Reading In My Father’s Court by Isaac Bashevis Singer, stories the writer recalls of his father’s Beth Din or rabbinical court, an ancient Jewish institution, blending court of law, synagogue, house of worship and psychiatrist’s couch where Jews would come to settle disputes and get advice, I was struck by one particular story called “The Oath,” which seemed to me both warning and lesson.
In the first paragraph, Singer proclaims that his father would open each Beth Din proclaiming his opposition to the taking of oaths. I was sitting in my study, legs stretched on my chaise, looking out through the screen at my perennial garden, daylilies at their height of mass and color, pale yellow, tangerine, scarlet, heavy on their slender stalks, at purple coneflowers, petals thrown back, dome shaped cones like noses sniffing the sky. And beyond the garden a single lobster boat fished on the high tide. “No oaths,” I said silently.

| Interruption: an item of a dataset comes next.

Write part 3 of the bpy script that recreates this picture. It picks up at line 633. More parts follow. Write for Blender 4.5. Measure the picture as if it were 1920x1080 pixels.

For at that moment, John Boehner was negotiating with his recalcitrant representatives, all of whom had sworn an oath, not to God, not to our country, but to an organization called Americans for Tax Reform, controlled by a single man, Grover Norquist. And that oath? No tax increases under any circumstances. And I couldn’t help wishing that Singer’s father, that old rabbi long dead was the man leading the House of Representatives instead of John Boehner.
And why was the rabbi against oaths? Because we cannot trust our memories, and; therefore, we must not swear to what we believe is the truth. As we all know, truth is elusive. Take three people to the scene of an accident, and each will give a different version of what he or she has seen.
One day a woman and a group of men came to the rabbi’s Beth Din, the men accusing the woman of swindling. As the argument grew more and more heated, the woman cried and screamed her innocence. Suddenly, she opened the Ark, took hold of the Torah, that most sacred of scrolls, and swore she was telling the truth. All in the room were shocked into silence. Months later, the woman returned to confess to the rabbi that she had sworn falsely and that she wished to repent. I lifted my eyes from the page. The woman had fooled me, too. I’d thought she was innocent. She’d bullied me, bullied the rabbi, bullied the three men, and I said to myself: “Isn’t that what’s happening right this minute in Congress?”
In a recent article in the New York Times, Frank Bruni states that all but 6 of the 240 Republicans in the House, along with 2 Democrats have signed Norquist’s pledge. Bruni also says that Norquist uses the pledge like a hammer, vilifying pledge resisters during their primary campaigns. Let’s take Norquist out of the picture for a moment in order to concentrate on our 236 Representatives who took that pledge. They are no better than the woman in Singer’s Beth Din swearing falsely on what they cannot know. Their job is to legislate, that is to make or pass laws, yet, they have chosen to bully the opposition, leaving no room for negotiation. Compromise is intrinsic to a functioning government. If these 236 House members don’t understand this, they don’t belong in Congress. If only, like the woman in Singer’s story, they would confess. If only, they would repent. If only, they would govern.